Using the material below, copy every line where "follow" appears.

## Scripts that build scenes
-- START --
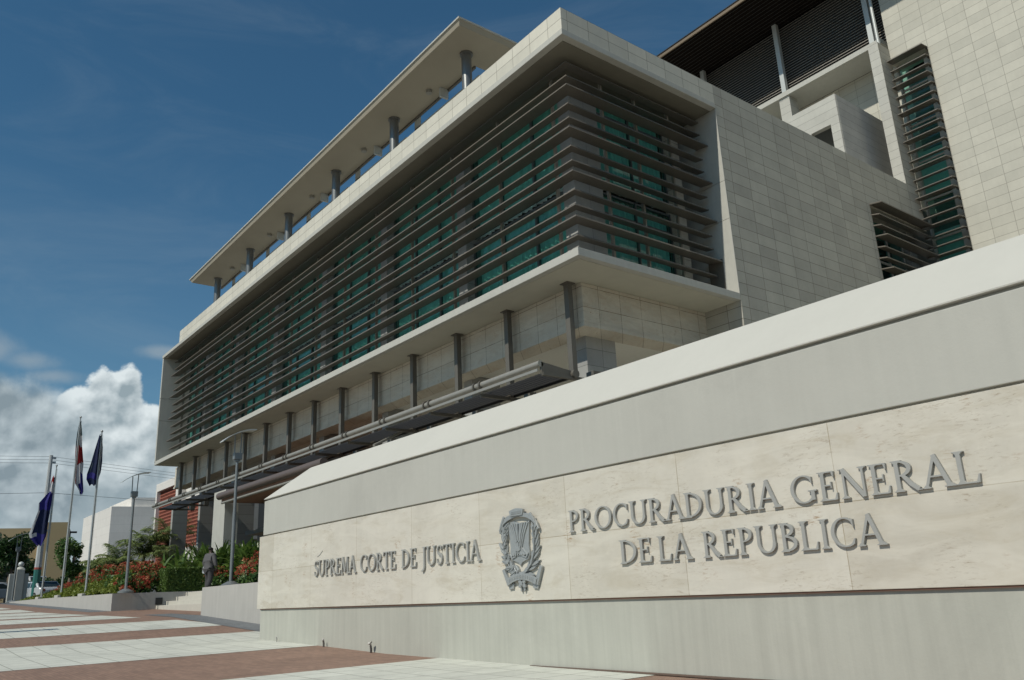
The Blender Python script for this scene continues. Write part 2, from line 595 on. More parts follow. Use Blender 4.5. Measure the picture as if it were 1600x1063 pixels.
for x0, x1 in ((-10.9, -6.6), (-19.85, -15.0), (-25.2, -22.2), (-31.1, -27.4), (-34.9, -32.2), (-38.6, -35.4), (-44.0, -39.6), (-49, -46), (-54, -51.5), (-2.3, 2.0), (6, 10)):
    sheet('paving_band', x0, x1, -40, yend, M['white_tile'], .004, 1.5)
sheet('cobble_strip', -60, -36.0, 7.45, 8.24, M['cobble'], .004, 4)
sheet('cobble_strip', -29.5, -17.95, 7.75, 8.62, M['cobble'], .008, 4)
b = MB()
b.face([(-62, 8.4, 1.60), (-36.1, 8.4, 1.46), (-36.1, 24, 1.55), (-62, 24, 1.75)])
b.face([(-26.4, 8.7, 1.38), (8, 8.7, 1.38), (8, 24, 1.5), (-26.4, 24, 1.5)])
b.face([(-36.1, 13.0, 1.505), (-26.4, 13.0, 1.505), (-26.4, 24, 1.53), (-36.1, 24, 1.53)])
b.face([(-100, 16, 1.9), (-62, 16, 1.72), (-62, 40, 1.8), (-100, 40, 2.3)])
tag(b.build('garden_soil', M['soil']), kind='structure')
b = MB()
b.box(-60, 8, 14.6, 24, 1.40, 1.56)
tag(b.build('terrace', M['pale_paving']), kind='structure')

# ------------------------------------------------------------------ the court building
XC, YF = -15.65, 15.0
XL = -57.5
B = empty('court_building', (XC, YF, 0), 'large stone office building with long louvered facade, flat canopy roof and taller block behind', 'building')
OFF = Vector((XC, YF, 0))


def bp(mb, name, mat, parent=None, **kw):
    """part of the court building; vertices are given in world space"""
    mb.v = [tuple(Vector(p) - OFF) for p in mb.v] if parent is None else mb.v
    if parent is not None:
        mb.v = [tuple(Vector(p) - OFF) for p in mb.v]
    return mb.build(name, mat, parent or B, **kw)


# stone parapet and slabs
b = MB()
b.box(-53.9, XC, 15.0, 15.35, 17.50, 18.29)
b.box(XC - .35, XC, 15.35, 22.35, 17.50, 18.29)
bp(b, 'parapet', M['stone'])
b = MB()
b.box(XL, XC + .02, 14.97, 22.34, 17.29, 17.50)
b.box(XL, -17.7, 22.34, 24, 17.29, 17.50)
bp(b, 'upper_slab', [M['concrete']], bevel=.015)
b = MB()
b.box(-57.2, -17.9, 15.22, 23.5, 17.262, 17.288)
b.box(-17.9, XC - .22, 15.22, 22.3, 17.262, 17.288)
bp(b, 'ceiling', M['soffit_up'])
b = MB()
b.box(XL, XC, 15.0, 22.355, 9.94, 10.19)
b.box(XL, -17.7, 22.355, 24, 9.94, 10.19)
bp(b, 'lower_slab', M['concrete'], bevel=.012)
b = MB()
b.box(-57.3, XC - .2, 15.2, 22.34, 9.925, 9.938)
bp(b, 'ceiling', M['soffit'])
# end fins
b = MB()
for z0, z1 in ((10.13, 12.92), (12.94, 14.45), (14.47, 17.29)):
    b.box(XL, -57.28, 15.0, 18.0, z0, z1)
bp(b, 'end_fin', M['concrete'], bevel=.01)
b = MB()
for z0, z1 in ((10.13, 12.95), (12.965, 14.40), (14.415, 17.288)):
    b.box(-17.9, XC + .003, 22.335, 22.37, z0, z1)
bp(b, 'end_fin', M['concrete'])
# flank wall
b = MB()
b.box(-17.6, XC, 22.36, 32.5, 0, 18.29)
b.box(-17.6, XC, 32.5, 37.5, 16.1, 18.288)
b.box(-17.6, XC, 32.5, 37.5, 0, 12.2)
b.box(-16.15, XC, 36.40, 37.5, 18.292, 26.08)
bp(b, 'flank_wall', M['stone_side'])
b = MB()
b.box(-16.16, XC - .01, 36.385, 36.40, 18.3, 26.07)
bp(b, 'pier_facing', M['box_stone'])

# roof terrace and floors inside
b = MB()
b.box(-53.5, -16.0, 15.4, 60, 17.51, 17.60)
bp(b, 'roof_deck', M['concrete'])
b = MB()
b.box(-57, -17.9, 17.45, 24, 13.4, 13.8)
bp(b, 'floor_slab', M['inner'])
b = MB()
b.box(-57.2, -18, 24, 24.3, 0, 17.29)
b.box(-57.28, -57.1, 18, 24, 10.2, 17.28)
bp(b, 'inner_wall', M['inner'])

# louvers: fourteen L shaped blades
for k in range(14):
    z = 10.5 + .5 * k
    lng = (k % 3 == 2)
    o, i = (.48, 1.02) if lng else (.68, 1.02)
    d = .10 if lng else .07
    b = MB()
    # airfoil like profile: outer edge low and thin, inner edge a little higher
    prof = [(o, z - .03), (o + .02, z + .03), (i, z + d), (i, z + d - .05)]
    A = [(-57.0, YF + r, h) for r, h in prof]
    Cc = [(XC - r, YF + r, h) for r, h in prof]
    D = [(XC - r, 22.18 if not lng else 22.30, h) for r, h in prof]
    for P0, P1 in ((A, Cc), (Cc, D)):
        for j in range(4):
            b.face([P0[j], P1[j], P1[(j + 1) % 4], P0[(j + 1) % 4]])
    b.face(A)
    b.face(D)
    bp(b, 'louver', M['louver'])
for i in range(14):
    x = -17.5 - 2.95 * i
    b = MB()
    b.box(x - .035, x + .035, 16.03, 16.14, 10.13, 17.26)
    bp(b, 'louver_post', M['post'])
for y in (17.6, 19.2, 20.9):
    b = MB()
    b.box(-16.80, -16.69, y - .035, y + .035, 10.13, 17.26)
    bp(b, 'louver_post', M['post'])
b = MB()
b.box(-16.75, -16.15, 22.30, 22.33, 10.20, 11.6)
bp(b, 'end_plate', M['louver'])

# glazing behind the louvers
cx = [-17.15, -23.2, -29.15, -35.05, -41.0, -46.9, -52.4]
for x in cx:
    b = MB()
    b.box(x - .55, x, 16.5, 17.4 if x < -18.1 else 17.75, 10.19, 17.26)
    bp(b, 'column', M['pillar'])
b = MB()
b.box(-17.55, -17.16, 21.3, 21.9, 10.19, 17.26)
bp(b, 'column', M['frieze'])


def window(x0, x1, z0, z1, n, side=False, xs=-17.42, doc=None):
    """glazing bay: frame of mullions and transoms with one pane mesh; side bays run along y"""
    f, p = MB(), MB()
    L = x1 - x0
    yq = 16.95

    def bx(mb, a, c, d0, d1, e, h):
        if side:
            mb.box(xs + d0 - .06, xs + d1 - .06, a, c, e, h)
        else:
            mb.box(a, c, yq - d1, yq - d0, e, h)
    for j in range(n + 1):
        x = x0 + L * j / n
        w = .022 if j % 2 else .04
        bx(f, max(x0, x - w), min(x1, x + w), 0, .12, z0, z1)
    for zz in (z0 + .04, z1 - .75, z1 - .04):
        for j in range(n):
            bx(f, x0 + L * j / n + .051, x0 + L * (j + 1) / n - .051, .01, .10, zz - .03, zz + .03)
    if side:
        p.face([(xs, x0, z0), (xs, x1, z0), (xs, x1, z1), (xs, x0, z1)])
    else:
        p.face([(x0, yq - .05, z0), (x1, yq - .05, z0), (x1, yq - .05, z1), (x0, yq - .05, z1)])
    fo = bp(f, 'window', M['mullion'])
    bp(p, 'pane', M['glass'], fo)
    # pale curtains, a random part of the panes
    c = MB()
    rr = random.Random(int(abs(x0) * 100 + z0 * 7))
    ns = int(L * 16)
    ph = [rr.uniform(0, 6) for _ in range(3)]
    pts = []
    for k in range(ns + 1):
        s_ = x0 + .03 + (L - .06) * k / ns
        off = .17 + .05 * sin(s_ * 23 + ph[0]) + .03 * sin(s_ * 8 + ph[1]) + .02 * sin(s_ * 41 + ph[2])
        pts.append((xs - off, s_) if side else (s_, yq + off))
    for (xa, ya), (xb, yb) in zip(pts, pts[1:]):
        c.face([(xa, ya, z0 + .04), (xb, yb, z0 + .04), (xb, yb, z1 - .06), (xa, ya, z1 - .06)])
    bp(c, 'curtain', M['curtain'], fo, recalc=False)


for zz0, zz1 in ((10.14, 13.5), (13.7, 17.25)):
    for k in range(6):
        window(cx[k + 1] + .01, cx[k] - .56, zz0, zz1, 3)
    window(-57.2, cx[6] - .56, zz0, zz1, 3)
    window(17.76, 21.29, zz0, zz1, 2, side=True)

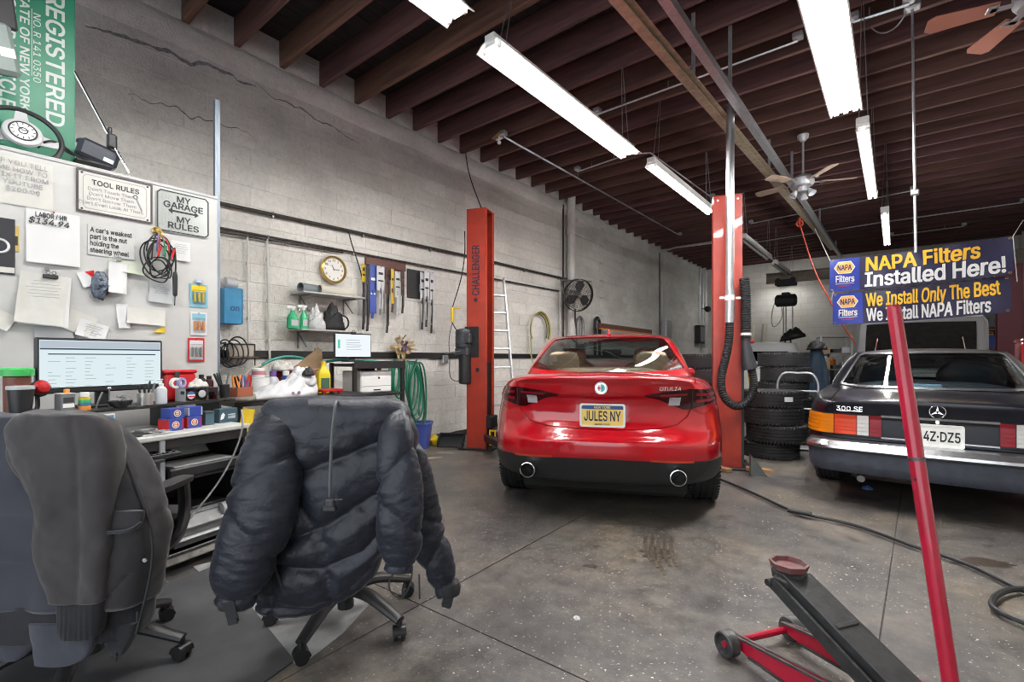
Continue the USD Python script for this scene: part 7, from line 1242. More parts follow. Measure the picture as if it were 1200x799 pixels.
for i in range(18): q = 2 * PI * i / 18; obj('guard_wire', xf(cat(tube(smooth_path([(.04 * math.cos(q), -.09, .04 * math.sin(q)), (.2 * math.cos(q), -.06, .2 * math.sin(q)), (RF * math.cos(q), 0, RF * math.sin(q)), (.2 * math.cos(q), .09, .2 * math.sin(q))], 14), .003, 5)), rx=14), m_pipe_dk, t)
obj('rim_band', xf(grid(np.array([[(r * math.cos(q), y, r * math.sin(q)) for q in np.arange(40) * PI / 20] for r, y in ((RF, -.03), (RF + .01, -.03), (RF + .01, .05), (RF, .05))]), True, True), rx=14), m_pipe_dk, t)
for i in range(3): obj('blade', xf(xf(poly([(-.02, .03), (.02, .03), (.11, .20), (.05, .28), (-.06, .26), (-.10, .16)], .006), rx=0, ry=i * 120), (0, .0, 0), rx=14), m_charcoal, t)
obj('motor', xf(lathe([(.03, -.07), (.05, -.05), (.055, .10), (.08, .12), (.08, .26), (.05, .28)], 24, 'y'), rx=14), m_steel, t); obj('bracket', cat(rod((-.33, .0, .02), (-.33, .12, .30), .014, 8), rod((.33, .0, .02), (.33, .05, .30), .014, 8), rod((-.33, .12, .30), (.33, .05, .30), .014, 8), rod((-.12, .10, .30), (-.10, .45, .34), .016, 8)), m_steel, t)
t = wt('air_line', 'coil of yellow-green air line hanging on the wall above the red car', 'hose', 631, 382, .05); 
for i in range(6): a_ = np.linspace(-.5, PI + .5, 24); obj('hose_loop', tube(smooth_path(np.stack([(.27 + .008 * i) * np.cos(a_), -.01 * i - .01 + 0 * a_, -.08 + (.30 + .01 * i) * np.sin(a_)], 1), 50), .008, 6), M('air_line_yellow', (.42, .38, .12), .5) if i % 3 else m_wire, t)
obj('hose_tail', cat(tube(smooth_path([(-.24, -.02, -.2), (-.25, -.02, -.5), (-.20, -.02, -.75)], 20), .008, 6), tube(smooth_path([(-.26, -.02, -.2), (-.30, -.02, -.45), (-.22, -.02, -.62)], 20), .007, 6)), M('air_line_yellow', (.42, .38, .12)), t)
for u, lab in ((680, 'grey flexible hose in an upside-down U on the wall, nearer the drain stack'), (700, 'black flexible hose in an upside-down U on the wall, right of the grey one')):
    t = wt('hose_hanger', lab, 'hose', u, 380, .10); obj('hose', tube(smooth_path([(-.11, 0, -.7), (-.11, 0, -.1), (-.08, 0, .09), (0, 0, .15), (.08, 0, .09), (.11, 0, -.1), (.11, 0, -.7)], 60), .033, 12), m_steel if u < 690 else m_hose, t); obj('hook', rod((0, .09, .12), (0, -.06, .12), .012), m_steel, t)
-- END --
## Full response
The Blender Python script for this scene continues. Write part 2, from line 595 on. More parts follow. Use Blender 4.5. Measure the picture as if it were 1600x1063 pixels.
Continue the USD Python script for this scene: part 7, from line 1242. More parts follow. Measure the picture as if it were 1200x799 pixels.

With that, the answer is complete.